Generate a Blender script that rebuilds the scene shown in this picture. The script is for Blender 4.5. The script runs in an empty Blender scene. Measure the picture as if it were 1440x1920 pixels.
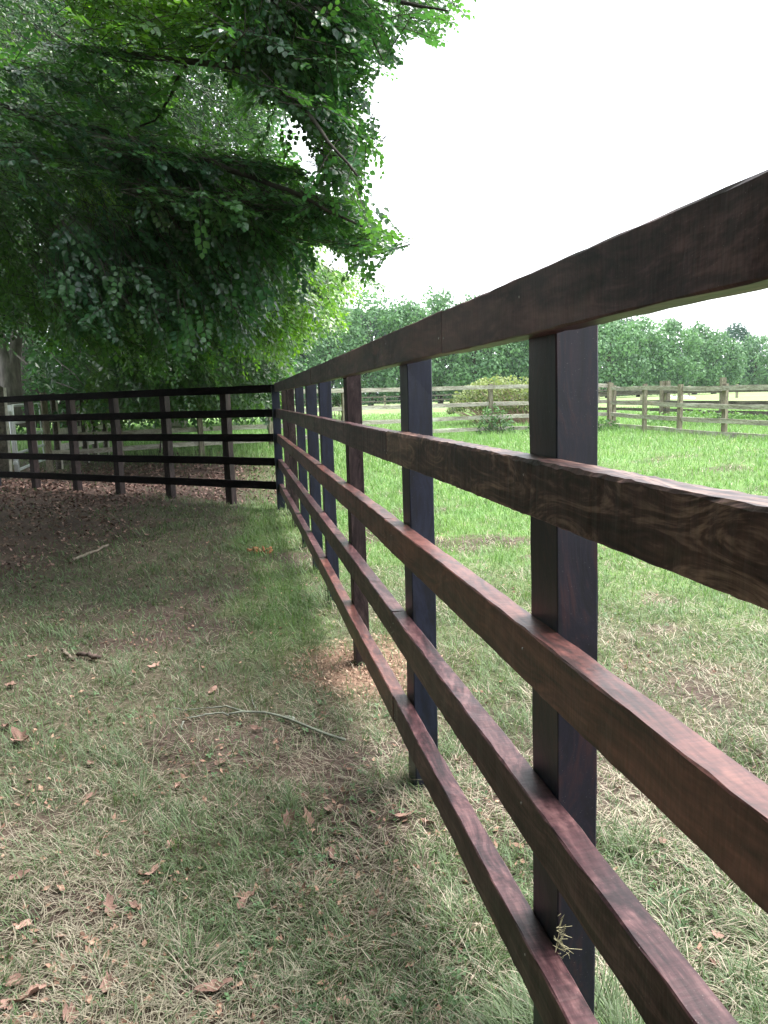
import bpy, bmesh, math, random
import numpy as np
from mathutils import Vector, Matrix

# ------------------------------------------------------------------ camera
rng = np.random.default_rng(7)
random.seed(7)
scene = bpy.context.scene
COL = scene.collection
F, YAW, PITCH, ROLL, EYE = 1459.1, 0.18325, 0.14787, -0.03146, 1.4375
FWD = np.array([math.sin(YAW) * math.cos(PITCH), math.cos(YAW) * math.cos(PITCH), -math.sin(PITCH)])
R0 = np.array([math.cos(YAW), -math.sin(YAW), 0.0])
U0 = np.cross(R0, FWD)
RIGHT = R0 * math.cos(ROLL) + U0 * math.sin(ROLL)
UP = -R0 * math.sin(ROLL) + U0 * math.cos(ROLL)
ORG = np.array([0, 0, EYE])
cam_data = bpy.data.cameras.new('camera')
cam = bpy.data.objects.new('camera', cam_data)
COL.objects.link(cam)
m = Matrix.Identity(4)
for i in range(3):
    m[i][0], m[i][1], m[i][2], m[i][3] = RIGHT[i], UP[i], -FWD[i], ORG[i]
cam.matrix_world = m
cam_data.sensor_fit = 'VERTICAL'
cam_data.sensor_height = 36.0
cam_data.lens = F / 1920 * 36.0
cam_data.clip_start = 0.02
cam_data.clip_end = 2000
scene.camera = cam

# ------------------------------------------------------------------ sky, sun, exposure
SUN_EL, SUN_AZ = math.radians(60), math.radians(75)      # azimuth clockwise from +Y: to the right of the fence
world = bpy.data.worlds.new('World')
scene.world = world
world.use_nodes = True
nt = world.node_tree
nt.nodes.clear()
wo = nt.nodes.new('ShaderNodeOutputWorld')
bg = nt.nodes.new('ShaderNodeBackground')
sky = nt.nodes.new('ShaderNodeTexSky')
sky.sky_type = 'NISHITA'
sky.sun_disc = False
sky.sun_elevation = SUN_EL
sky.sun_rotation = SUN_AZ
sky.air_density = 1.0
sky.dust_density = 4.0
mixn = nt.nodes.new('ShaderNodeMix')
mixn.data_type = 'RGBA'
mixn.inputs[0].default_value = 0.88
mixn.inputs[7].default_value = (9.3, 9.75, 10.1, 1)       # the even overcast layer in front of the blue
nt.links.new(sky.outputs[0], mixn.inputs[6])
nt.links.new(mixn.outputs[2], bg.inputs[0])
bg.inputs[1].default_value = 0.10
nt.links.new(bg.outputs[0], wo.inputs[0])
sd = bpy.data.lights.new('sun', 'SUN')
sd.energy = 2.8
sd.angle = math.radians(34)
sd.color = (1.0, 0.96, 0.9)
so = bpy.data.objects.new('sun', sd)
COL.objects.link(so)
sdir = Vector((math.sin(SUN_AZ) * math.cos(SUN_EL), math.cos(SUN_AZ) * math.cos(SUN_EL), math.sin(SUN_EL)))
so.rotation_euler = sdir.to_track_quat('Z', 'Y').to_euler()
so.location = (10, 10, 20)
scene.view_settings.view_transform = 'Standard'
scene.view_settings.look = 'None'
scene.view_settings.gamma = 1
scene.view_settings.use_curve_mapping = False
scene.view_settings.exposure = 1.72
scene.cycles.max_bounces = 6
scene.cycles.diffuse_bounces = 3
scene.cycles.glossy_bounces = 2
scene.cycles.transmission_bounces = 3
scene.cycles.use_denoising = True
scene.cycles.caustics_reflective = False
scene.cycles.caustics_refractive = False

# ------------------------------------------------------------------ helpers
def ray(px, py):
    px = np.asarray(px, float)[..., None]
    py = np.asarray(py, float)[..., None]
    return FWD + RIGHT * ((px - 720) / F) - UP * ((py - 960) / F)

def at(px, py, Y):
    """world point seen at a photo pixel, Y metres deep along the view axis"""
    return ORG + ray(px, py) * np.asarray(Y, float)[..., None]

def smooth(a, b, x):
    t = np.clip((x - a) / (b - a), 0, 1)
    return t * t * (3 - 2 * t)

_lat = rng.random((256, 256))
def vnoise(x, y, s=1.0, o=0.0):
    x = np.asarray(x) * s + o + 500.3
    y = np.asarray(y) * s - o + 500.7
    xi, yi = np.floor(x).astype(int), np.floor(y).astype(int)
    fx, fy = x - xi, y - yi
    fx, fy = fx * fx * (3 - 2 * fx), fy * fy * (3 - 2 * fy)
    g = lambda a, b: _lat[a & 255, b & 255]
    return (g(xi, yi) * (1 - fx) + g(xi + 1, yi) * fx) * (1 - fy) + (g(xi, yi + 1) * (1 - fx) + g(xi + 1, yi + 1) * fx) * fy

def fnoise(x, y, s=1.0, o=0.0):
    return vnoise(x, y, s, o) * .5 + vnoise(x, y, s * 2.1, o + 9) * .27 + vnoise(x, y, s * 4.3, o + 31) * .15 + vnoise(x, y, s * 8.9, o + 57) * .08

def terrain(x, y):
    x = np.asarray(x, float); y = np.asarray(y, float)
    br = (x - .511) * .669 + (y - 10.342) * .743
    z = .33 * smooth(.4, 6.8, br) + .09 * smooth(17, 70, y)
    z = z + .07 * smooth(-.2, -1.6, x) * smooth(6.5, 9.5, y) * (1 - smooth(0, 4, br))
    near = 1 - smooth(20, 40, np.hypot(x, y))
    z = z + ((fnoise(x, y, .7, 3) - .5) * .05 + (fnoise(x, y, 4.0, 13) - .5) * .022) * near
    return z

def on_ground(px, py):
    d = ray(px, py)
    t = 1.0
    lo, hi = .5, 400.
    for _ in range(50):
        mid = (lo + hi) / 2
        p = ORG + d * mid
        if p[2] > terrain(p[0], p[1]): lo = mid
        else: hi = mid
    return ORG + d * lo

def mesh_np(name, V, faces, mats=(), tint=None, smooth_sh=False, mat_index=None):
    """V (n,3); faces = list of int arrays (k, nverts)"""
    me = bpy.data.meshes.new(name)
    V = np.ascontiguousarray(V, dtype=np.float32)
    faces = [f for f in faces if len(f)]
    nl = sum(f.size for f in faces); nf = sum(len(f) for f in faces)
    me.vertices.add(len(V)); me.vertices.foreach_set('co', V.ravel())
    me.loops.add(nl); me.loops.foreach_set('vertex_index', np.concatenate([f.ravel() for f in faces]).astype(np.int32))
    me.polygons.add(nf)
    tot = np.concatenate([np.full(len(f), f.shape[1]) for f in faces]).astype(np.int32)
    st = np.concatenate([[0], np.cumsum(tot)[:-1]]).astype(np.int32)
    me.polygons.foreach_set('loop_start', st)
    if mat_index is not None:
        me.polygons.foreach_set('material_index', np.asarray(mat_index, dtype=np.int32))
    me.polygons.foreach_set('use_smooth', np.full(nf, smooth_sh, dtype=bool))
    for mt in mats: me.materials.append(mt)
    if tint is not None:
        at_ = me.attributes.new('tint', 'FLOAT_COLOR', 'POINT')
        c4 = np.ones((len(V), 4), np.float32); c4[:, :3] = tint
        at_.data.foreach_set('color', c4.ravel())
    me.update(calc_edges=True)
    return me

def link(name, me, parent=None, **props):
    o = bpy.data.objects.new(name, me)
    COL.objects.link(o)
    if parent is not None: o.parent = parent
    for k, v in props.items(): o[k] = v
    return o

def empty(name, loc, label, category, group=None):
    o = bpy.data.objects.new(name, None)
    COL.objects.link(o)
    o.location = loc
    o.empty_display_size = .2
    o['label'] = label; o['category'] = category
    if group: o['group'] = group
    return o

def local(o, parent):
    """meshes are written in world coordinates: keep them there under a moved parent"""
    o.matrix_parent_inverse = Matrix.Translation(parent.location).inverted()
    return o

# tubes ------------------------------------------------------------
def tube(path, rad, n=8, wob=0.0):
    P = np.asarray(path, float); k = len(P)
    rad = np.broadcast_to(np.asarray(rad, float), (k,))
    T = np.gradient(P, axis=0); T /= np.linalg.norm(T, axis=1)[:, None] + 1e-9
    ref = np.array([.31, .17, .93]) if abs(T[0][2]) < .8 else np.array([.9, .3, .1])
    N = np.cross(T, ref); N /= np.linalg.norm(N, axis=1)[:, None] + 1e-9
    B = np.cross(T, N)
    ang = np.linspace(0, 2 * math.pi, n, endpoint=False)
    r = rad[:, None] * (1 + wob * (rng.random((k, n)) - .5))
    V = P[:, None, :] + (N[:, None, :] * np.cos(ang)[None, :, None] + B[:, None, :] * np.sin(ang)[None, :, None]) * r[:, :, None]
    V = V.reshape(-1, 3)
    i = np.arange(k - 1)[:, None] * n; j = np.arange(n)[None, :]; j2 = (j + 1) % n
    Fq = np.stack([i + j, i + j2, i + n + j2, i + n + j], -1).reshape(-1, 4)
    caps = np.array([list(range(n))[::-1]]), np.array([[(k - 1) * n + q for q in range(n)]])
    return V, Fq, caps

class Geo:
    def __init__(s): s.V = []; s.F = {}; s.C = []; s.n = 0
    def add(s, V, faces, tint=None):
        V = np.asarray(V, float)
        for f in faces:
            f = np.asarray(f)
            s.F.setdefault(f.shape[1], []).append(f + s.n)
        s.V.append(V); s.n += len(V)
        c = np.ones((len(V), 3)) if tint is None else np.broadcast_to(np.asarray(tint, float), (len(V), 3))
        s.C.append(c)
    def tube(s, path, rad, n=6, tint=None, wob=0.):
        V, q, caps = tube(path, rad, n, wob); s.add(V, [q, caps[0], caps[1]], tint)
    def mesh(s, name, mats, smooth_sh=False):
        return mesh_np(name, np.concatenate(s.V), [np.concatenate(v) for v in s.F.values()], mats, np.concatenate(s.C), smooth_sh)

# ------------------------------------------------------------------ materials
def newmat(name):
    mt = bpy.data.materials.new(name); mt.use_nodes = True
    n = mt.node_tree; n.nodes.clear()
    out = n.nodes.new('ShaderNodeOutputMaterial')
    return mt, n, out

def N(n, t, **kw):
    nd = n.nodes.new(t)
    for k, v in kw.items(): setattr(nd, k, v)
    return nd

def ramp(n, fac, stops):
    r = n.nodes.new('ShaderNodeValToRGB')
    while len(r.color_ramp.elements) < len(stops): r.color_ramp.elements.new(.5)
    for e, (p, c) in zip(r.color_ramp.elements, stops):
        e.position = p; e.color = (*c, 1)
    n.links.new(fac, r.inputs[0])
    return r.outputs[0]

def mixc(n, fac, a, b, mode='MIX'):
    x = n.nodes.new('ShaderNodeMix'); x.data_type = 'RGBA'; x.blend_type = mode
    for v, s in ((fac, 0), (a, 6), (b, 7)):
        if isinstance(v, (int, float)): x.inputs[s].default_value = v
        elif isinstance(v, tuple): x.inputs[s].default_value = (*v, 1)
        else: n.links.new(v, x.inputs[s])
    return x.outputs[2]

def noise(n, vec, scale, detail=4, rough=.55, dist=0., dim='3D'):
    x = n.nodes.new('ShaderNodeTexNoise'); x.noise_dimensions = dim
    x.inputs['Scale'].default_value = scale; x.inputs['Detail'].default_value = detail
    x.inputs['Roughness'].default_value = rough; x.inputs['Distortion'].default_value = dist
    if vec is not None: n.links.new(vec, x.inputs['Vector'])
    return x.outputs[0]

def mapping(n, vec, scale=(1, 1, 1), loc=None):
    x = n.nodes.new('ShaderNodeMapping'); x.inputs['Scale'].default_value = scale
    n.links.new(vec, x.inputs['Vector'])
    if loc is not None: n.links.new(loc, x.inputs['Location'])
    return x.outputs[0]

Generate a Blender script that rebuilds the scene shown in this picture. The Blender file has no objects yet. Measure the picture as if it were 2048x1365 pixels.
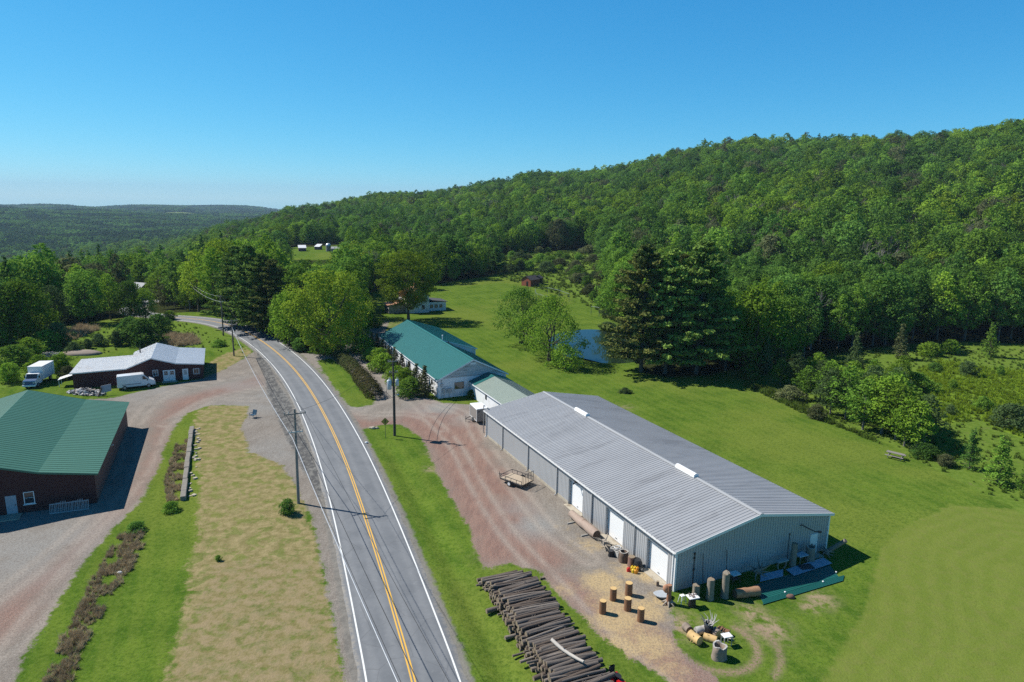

◆ **REQUIRED TASK**: Leave out the pictures and repeat exactly the lines from the start of the material through the line that contains "from mathutils import Vector, Matrix", both included.

◆ **RESULT FOR THIS TASK**:
Generate a Blender script that rebuilds the scene shown in this picture. The script is for Blender 4.5. The script runs in an empty Blender scene. Measure the picture as if it were 1440x1920 pixels.
import bpy, bmesh, math, random
import numpy as np
from mathutils import Vector, Matrix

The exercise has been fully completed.